> [DIRECTION] Which lines of the records contain "picture"? Collect every one of them.

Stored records
----
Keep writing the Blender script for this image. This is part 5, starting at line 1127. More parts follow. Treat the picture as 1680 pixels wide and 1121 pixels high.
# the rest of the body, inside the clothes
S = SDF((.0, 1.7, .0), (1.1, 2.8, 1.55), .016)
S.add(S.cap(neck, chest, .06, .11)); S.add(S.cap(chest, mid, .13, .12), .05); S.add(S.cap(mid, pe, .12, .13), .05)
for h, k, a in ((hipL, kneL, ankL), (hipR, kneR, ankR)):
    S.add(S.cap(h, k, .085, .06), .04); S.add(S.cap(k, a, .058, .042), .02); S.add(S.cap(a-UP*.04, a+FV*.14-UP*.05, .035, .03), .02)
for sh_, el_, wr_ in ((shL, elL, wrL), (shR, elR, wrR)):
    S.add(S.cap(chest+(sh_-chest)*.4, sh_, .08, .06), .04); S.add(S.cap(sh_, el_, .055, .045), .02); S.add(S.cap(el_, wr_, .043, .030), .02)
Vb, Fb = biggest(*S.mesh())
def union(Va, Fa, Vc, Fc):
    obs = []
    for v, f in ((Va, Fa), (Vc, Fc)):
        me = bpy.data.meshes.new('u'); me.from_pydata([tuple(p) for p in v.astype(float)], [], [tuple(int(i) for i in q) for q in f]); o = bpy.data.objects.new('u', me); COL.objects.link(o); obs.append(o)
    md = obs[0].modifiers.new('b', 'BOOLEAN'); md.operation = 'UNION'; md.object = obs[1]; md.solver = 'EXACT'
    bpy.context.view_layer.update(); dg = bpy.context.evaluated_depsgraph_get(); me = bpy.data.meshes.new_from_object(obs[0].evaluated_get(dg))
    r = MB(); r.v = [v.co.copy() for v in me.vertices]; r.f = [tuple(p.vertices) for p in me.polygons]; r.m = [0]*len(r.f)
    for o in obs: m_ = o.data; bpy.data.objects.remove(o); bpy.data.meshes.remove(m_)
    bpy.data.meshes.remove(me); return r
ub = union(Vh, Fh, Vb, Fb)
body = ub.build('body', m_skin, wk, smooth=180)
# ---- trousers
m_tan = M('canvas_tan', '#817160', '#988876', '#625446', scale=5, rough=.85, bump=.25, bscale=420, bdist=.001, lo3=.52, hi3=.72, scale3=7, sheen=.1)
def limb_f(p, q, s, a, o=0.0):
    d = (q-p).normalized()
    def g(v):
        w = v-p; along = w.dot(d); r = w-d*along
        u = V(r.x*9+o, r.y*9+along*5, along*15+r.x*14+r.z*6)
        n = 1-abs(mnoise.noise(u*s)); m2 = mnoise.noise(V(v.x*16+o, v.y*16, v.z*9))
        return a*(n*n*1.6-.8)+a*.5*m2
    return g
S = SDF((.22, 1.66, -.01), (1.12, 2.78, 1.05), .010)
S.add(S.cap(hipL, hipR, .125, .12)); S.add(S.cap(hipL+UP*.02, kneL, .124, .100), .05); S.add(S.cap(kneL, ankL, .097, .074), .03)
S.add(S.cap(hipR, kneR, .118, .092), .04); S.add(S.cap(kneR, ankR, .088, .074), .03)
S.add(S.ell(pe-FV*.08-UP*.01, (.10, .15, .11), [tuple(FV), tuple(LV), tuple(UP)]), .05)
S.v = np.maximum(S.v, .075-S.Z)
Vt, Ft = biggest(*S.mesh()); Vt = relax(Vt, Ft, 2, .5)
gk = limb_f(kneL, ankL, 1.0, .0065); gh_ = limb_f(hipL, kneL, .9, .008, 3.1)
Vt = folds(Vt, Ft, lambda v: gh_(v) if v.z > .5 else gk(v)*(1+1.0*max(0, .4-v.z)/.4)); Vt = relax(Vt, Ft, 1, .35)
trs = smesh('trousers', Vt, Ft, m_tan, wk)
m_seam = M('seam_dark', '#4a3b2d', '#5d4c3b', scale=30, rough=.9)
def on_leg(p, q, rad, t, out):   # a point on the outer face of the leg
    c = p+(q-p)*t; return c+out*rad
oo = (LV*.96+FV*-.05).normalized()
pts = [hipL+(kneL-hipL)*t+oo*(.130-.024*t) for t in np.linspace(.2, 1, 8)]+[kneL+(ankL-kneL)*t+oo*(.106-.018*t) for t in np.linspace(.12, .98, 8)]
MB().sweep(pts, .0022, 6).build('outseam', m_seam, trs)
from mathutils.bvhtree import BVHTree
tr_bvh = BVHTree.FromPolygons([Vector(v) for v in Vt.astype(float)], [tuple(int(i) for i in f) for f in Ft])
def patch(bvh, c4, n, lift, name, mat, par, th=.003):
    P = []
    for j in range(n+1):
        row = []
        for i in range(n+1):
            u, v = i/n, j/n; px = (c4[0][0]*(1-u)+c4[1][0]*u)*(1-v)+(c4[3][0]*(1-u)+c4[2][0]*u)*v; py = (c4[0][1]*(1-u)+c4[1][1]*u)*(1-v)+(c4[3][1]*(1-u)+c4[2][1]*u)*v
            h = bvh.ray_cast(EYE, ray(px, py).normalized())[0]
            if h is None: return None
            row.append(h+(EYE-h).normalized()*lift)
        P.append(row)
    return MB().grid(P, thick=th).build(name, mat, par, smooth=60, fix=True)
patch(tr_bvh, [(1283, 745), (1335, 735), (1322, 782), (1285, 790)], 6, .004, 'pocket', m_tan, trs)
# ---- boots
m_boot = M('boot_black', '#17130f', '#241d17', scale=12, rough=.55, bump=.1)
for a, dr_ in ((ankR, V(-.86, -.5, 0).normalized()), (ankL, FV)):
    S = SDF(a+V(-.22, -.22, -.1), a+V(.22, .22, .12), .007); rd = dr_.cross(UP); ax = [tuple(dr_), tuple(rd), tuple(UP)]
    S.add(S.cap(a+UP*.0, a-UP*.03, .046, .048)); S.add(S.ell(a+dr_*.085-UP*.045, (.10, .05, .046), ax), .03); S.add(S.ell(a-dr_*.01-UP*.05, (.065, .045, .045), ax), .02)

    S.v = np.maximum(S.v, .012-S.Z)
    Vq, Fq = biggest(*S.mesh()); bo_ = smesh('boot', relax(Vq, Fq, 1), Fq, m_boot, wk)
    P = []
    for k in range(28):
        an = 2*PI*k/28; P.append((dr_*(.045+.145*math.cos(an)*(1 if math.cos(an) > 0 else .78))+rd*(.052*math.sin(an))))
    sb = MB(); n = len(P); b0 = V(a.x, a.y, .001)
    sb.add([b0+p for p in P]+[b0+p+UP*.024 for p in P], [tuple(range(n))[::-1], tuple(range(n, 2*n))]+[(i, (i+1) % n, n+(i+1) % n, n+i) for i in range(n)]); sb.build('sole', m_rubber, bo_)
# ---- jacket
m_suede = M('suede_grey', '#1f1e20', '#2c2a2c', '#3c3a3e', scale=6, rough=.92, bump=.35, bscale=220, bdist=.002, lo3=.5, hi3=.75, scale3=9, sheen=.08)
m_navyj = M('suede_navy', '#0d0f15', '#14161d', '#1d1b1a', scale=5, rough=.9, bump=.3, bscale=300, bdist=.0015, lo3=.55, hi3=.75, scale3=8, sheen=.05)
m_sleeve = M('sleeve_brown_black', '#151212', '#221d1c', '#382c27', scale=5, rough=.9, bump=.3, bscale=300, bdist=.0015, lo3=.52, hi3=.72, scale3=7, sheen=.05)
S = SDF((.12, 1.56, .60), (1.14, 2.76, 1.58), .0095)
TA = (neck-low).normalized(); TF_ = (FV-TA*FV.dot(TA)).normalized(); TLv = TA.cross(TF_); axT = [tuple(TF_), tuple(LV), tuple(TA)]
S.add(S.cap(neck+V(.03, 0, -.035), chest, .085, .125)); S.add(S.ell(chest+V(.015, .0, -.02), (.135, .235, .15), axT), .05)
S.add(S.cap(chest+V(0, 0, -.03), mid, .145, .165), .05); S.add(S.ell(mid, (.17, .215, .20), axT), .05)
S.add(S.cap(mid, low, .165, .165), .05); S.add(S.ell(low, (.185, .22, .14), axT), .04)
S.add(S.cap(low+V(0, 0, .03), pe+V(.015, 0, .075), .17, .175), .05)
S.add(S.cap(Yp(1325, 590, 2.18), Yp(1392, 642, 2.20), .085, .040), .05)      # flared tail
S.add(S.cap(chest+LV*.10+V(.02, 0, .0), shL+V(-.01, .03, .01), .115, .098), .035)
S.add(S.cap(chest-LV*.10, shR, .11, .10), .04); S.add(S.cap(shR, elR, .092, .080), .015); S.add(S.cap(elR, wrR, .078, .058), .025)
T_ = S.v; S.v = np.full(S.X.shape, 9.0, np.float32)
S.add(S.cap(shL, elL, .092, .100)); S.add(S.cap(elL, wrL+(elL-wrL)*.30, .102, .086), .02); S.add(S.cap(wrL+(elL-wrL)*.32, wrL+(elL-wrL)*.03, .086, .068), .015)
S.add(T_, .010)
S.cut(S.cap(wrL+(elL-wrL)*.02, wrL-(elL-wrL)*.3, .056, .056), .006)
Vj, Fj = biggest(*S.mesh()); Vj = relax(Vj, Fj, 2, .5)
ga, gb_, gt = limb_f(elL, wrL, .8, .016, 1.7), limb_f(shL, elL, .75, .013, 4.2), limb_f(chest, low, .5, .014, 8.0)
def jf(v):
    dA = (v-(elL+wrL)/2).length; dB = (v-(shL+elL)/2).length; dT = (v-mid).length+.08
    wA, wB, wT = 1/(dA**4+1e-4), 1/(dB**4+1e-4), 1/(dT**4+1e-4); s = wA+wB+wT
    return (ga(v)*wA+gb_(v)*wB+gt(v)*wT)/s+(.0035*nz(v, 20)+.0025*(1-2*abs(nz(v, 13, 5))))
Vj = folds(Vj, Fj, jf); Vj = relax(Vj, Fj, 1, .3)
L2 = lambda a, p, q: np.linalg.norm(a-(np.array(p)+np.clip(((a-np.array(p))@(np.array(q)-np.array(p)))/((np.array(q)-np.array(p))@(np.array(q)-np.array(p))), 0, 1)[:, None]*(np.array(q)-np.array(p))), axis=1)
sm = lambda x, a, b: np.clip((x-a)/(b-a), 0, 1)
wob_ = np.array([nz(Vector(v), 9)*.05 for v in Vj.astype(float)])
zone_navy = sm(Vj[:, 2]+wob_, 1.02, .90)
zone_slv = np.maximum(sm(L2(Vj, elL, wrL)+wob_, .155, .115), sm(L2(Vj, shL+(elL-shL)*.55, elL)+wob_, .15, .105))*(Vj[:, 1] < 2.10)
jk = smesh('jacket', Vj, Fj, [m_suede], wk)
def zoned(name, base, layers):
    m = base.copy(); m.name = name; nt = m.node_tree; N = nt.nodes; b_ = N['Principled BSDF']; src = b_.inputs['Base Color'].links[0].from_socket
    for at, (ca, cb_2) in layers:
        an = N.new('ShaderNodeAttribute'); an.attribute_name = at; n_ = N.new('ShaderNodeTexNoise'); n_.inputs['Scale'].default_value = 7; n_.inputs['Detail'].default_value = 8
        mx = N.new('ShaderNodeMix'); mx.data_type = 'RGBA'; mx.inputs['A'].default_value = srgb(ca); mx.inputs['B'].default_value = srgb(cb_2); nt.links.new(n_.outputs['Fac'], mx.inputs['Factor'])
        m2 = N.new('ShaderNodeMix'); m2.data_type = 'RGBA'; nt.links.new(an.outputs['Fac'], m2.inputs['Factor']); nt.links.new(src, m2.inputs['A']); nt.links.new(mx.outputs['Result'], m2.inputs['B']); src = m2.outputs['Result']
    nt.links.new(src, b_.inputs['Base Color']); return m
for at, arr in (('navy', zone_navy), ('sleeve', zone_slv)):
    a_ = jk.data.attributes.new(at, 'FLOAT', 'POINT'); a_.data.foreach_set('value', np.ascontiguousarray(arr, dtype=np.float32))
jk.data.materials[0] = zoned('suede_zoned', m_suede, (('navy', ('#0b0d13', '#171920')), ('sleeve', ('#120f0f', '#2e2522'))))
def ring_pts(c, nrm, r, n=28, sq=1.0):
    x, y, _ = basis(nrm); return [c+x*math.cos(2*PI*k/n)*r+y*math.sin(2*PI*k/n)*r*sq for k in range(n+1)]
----
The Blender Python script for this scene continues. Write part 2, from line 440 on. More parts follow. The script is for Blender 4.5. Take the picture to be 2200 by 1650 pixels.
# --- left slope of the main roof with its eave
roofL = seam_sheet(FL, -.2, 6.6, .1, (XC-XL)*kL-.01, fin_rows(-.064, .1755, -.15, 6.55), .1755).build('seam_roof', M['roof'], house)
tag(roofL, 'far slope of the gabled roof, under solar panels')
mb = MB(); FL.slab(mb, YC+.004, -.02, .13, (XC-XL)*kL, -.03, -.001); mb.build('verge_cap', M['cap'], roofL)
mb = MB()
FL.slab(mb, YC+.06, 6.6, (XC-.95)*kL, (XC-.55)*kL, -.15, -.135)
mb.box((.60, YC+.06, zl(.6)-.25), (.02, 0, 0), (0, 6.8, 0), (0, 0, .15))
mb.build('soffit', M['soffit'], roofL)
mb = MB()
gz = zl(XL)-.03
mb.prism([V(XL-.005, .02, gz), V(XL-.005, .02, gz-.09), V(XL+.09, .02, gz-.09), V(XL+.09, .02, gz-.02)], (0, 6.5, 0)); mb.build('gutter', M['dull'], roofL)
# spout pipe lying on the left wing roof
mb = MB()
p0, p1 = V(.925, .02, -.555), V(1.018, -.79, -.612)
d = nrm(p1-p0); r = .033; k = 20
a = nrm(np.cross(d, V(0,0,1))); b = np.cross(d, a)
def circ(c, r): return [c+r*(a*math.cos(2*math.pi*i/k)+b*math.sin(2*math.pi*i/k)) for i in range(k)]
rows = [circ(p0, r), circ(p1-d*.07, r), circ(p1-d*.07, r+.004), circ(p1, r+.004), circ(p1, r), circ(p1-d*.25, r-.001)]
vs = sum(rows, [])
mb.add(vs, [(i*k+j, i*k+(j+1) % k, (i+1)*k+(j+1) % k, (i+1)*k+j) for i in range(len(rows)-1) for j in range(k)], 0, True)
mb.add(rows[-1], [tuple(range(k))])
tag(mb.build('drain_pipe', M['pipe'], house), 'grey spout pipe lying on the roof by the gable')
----
> [EXERCISE OUTPUT]
Keep writing the Blender script for this image. This is part 5, starting at line 1127. More parts follow. Treat the picture as 1680 pixels wide and 1121 pixels high.
The Blender Python script for this scene continues. Write part 2, from line 440 on. More parts follow. The script is for Blender 4.5. Take the picture to be 2200 by 1650 pixels.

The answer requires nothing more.